Apologies for the long post, I just wanted to be as detailed as possible. I'll add room photos when I figure out how 😊. 

Thanks very much for reading

Kind regards

Lyndon


128x128painter24
You might try a diagonal orientation, with the bay window along one of the rear walls rather than one of the front ones.  This can angle the first sidewall reflections so that they miss the listening position.  And it doesn't need to be a perfect diagonal either - if it is off a little bit, that can help stagger the distances your woofers are from the nearby walls, which in turn can help smooth the bass a little bit.  

The closer you are to the speakers, the more the direct sound will dominate over the reverberant sound.  This may or may not be an improvement, but is worth experimenting with. 

Also experiment with toe-in, perhaps even including criss-crossing the speaker axes slightly in front of you (spread them a bit further apart than normal in that case), as this is a way of manipulating the early reflections. 

Floyd Toole used a diagonal configuration in the smaller of his two home listening rooms when he worked for the NRC in Canada, and Roger Sanders routinely uses a diagonal or semi-diagonal configuration in the crappy hotel rooms we have at audio shows. 

Duke
You might try a diagonal orientation, with the bay window along one of the rear walls rather than one of the front ones.

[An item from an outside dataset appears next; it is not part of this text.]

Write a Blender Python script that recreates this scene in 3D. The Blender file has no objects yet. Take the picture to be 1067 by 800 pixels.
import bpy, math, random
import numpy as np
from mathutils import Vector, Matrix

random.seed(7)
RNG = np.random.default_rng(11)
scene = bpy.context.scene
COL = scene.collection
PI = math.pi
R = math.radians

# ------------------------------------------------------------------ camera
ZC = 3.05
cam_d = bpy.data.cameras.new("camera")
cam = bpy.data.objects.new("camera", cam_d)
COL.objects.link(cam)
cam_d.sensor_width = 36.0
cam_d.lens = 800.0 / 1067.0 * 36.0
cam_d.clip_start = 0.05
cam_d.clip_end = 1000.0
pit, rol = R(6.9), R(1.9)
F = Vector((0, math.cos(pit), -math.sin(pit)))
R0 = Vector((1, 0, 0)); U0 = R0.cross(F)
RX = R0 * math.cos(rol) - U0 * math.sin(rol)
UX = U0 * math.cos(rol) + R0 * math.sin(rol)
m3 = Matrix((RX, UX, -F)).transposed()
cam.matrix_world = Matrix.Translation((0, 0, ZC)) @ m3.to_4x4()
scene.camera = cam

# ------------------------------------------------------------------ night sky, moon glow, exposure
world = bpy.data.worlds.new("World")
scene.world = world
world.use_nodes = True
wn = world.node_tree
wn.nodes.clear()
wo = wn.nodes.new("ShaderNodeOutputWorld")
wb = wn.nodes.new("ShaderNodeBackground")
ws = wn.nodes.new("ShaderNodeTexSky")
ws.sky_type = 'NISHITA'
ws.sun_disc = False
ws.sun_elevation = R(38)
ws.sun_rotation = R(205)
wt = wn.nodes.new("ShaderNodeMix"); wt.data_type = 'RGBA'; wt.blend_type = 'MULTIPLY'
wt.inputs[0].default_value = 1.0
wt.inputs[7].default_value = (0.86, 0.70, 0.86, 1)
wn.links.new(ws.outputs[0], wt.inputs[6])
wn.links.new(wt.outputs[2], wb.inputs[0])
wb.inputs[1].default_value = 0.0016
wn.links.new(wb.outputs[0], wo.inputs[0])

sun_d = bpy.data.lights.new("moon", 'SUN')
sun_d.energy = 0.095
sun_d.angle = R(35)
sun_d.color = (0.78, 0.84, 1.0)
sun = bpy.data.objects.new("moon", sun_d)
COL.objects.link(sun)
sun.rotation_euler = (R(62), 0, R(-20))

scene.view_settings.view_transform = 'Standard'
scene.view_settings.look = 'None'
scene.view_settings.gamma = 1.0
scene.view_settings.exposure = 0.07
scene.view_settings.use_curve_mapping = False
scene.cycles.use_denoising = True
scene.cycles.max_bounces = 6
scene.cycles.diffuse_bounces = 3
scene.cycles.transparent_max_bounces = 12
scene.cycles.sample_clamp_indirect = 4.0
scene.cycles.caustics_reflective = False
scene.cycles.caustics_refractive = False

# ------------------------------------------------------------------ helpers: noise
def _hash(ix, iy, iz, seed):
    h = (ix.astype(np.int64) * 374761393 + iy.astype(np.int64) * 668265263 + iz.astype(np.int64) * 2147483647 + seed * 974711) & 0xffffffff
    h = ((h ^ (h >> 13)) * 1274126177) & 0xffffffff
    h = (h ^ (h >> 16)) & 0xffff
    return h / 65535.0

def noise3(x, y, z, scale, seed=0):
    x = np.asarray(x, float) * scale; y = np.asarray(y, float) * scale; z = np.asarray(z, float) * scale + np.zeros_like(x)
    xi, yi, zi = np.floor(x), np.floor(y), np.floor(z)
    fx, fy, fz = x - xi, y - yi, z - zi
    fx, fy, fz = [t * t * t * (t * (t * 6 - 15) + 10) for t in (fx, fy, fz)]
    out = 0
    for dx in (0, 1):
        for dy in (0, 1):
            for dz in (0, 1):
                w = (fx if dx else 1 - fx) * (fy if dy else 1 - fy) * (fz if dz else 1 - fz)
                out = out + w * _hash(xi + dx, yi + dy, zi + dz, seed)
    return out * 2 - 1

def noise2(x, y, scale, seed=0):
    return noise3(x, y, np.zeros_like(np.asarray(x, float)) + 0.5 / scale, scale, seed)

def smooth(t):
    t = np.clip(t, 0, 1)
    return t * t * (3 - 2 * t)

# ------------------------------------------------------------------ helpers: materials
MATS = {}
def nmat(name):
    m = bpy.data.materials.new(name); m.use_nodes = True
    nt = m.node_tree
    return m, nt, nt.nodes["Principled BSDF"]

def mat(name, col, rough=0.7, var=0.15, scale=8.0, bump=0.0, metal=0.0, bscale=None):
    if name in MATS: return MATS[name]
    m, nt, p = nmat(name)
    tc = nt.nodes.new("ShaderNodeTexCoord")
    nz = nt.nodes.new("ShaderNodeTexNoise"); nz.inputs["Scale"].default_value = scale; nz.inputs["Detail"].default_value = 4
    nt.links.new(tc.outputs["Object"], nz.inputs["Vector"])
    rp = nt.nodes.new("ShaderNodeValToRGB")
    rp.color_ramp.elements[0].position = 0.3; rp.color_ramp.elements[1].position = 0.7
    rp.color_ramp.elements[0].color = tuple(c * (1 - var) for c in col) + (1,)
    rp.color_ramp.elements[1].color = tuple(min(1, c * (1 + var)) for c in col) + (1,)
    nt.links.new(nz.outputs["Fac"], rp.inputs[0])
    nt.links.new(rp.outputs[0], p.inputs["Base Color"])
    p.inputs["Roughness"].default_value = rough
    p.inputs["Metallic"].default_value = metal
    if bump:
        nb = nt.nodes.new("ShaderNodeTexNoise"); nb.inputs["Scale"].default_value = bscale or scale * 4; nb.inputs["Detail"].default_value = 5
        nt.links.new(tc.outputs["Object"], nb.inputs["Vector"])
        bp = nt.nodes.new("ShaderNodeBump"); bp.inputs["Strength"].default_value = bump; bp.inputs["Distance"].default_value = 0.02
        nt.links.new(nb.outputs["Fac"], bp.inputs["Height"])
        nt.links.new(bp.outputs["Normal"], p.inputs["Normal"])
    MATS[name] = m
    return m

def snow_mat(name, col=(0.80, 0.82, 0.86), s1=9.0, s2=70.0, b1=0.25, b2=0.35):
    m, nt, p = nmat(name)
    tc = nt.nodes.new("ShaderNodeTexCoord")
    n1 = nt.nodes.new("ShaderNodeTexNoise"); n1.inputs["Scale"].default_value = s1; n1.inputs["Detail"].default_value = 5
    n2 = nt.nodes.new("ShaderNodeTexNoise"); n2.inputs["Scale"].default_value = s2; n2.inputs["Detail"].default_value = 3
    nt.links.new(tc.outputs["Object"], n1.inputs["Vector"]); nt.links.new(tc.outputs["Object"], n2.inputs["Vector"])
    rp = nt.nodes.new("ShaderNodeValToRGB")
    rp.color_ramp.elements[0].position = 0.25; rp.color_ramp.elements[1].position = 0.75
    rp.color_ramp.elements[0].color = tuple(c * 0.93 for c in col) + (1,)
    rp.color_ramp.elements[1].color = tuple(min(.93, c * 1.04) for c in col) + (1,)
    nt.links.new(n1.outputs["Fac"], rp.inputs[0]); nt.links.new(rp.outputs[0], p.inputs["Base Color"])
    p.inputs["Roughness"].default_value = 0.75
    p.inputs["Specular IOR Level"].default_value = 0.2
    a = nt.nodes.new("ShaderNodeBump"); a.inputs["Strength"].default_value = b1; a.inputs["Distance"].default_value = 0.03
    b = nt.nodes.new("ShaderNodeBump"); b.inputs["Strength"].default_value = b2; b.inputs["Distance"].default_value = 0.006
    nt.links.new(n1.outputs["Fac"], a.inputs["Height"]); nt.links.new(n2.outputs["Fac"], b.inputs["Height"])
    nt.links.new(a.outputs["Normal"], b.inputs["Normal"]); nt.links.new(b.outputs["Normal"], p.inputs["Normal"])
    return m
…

This can angle the first sidewall reflections so that they miss the listening position.




Sorry, you lost me there 😊. Please could you elaborate on this, and please don't worry about talking down to me, pretend you're talking to a 6yr old, as that's how I feel with this aspect of hifi 😊
"Sorry, you lost me there..."  

Let's start with your current configuration.  Imagine looking down on your room from above, so that it looks like a square (almost).   The speakers are at the top of the square, with the bay window on one side, and the listening position is at the bottom of the square.  

Now leave speakers and listening position where they are, and rotate the room itself 45 degrees (so that it is now a diamond instead of a square).  Instead of there being a wall behind your listening position, now there is a corner.  Likewise there is a corner between and behind the speakers.  In practice you may have to scoot your speakers and/or listening position a bit closer to the center of the room for everything to fit. 

Now that I think about it, it would probably make sense for the bay window to be along one of the walls beside the speakers, with some skewing of the diagonal (like 40 degrees of rotation instead of 45) if the bay window intrudes too much.  

You might want to draw this configuration, and then take a ruler and trace the first reflection paths, with angle of incidence equaling angle of reflection.  There will be a first reflection zone on each of the walls to the sides of the listening area.    I suggest diffusion or thick absorption in those areas, but if you use absorption, don't make the panels much bigger than they need to be to spot-treat that first reflection, at least at first, as imo too much absorption can suck the life out of the sound.   In practice you can find these first reflection zones by placing a mirror on the wall and moving it until you can turn your head and see the tweeter from your listening position.

I'm not sure it would be practical to place acoustic treatment panels along the bay window, and that's why I reconsidered where the bay window should end up.